Ja robie tortille jako naleśniki z mąki ryzowej i ziemniaczanej, wychodzą super :) do tej pory robiłam wsad z mięsa mielonego i innych dodatków, a tu mam coś innego na zamianę. .Dzieki bardzo zamiana te inspiracje :*
Polecam przepis: http://vegazone.blox.pl/2013/11/Jak-zrobic-domowa-tortille.html. Już niejednokrotnie robiłam z tego przepisu, proste i o niebo lepsze niż kupne :)
O! Super, dzięki :).
Pyszność! I jaka prosta w wykonaniu :)
Pięknie Ci z brzuszkiem <3
Diana
Taka czystaaa kuchnia! U mnie zawsze chaos, wszędzie… a wydawało mi się, że mam porządek na miarę Perfekcyjnej Pani Domu ;)

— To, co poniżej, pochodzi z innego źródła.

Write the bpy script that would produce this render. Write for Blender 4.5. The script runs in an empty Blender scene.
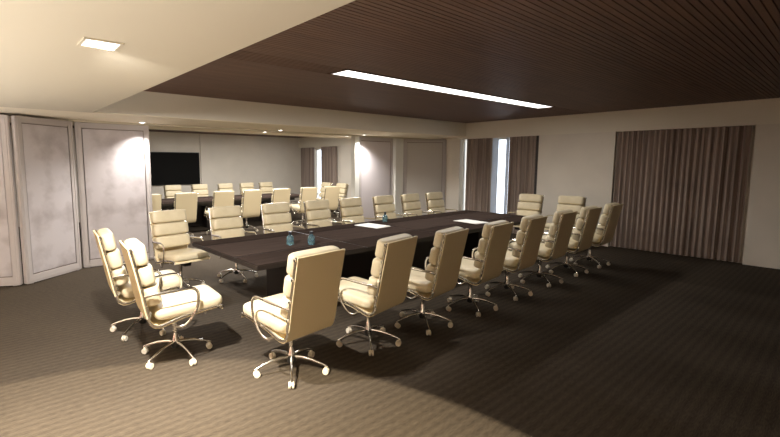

Propozycja na obiad kusząca.
Pięknie wyglądasz z brzuszkiem :)
Mój zeszłotygodniowy obiad :) tylko u mnie w środku warzywa na surowo były. Pyszne! Polecam.
mmm przypomniałaś mi, bo dawno nie robiłam
To bardzo częsty obiad u nas. :D Tak samo jak pizza na cieście francuskim. :D Szybciutko, a rodzinka zachwycona. Ps.: Pięknie wyglądasz z tym brzuszkiem w kuchni. Cudny obrazek! ;)
Mmmmm pycha ;)
Właśnie przeczytałam i wysłałam męża do sklepu po produkty :) Wygląda pysznie!
Wygląda ekstra, właśnie przygotowuję. Niestety nie jestem w stanie przewrócić zawartości patelni na drugą stronę, wszystko mi się wysypało? Czy ktoś zna lepszy patent?
Fantastycznie! Widać jaka zabawwa przy jedzeniu :) To najlepsza metoda, która pozwoli znacznie zmniejszyc prawdopodobieństwo tego, że przedszkolak bedzie niejadkiem. NIe trzeba bedzie później uciekać się do podstepów jedzeniowych :P Zobaczyłam zdjęcia i od razu przypomniał mi się wierszyk mojej Zośki: Bardzo dobra jest pietruszka, zaproś ją do swego brzuszka :) Z książki Pampi na talerzu, ale na niejadka podziałał. Pietrucha wylądowała w rosołku :) widać są sposoby, żeby jednak dziecko jadło, nic na siłę… szczególnie gdy mama ma w zanadrzu tak wspaniałe pomysły i już samo gotowanie to wspaniała zabawa! Brawo!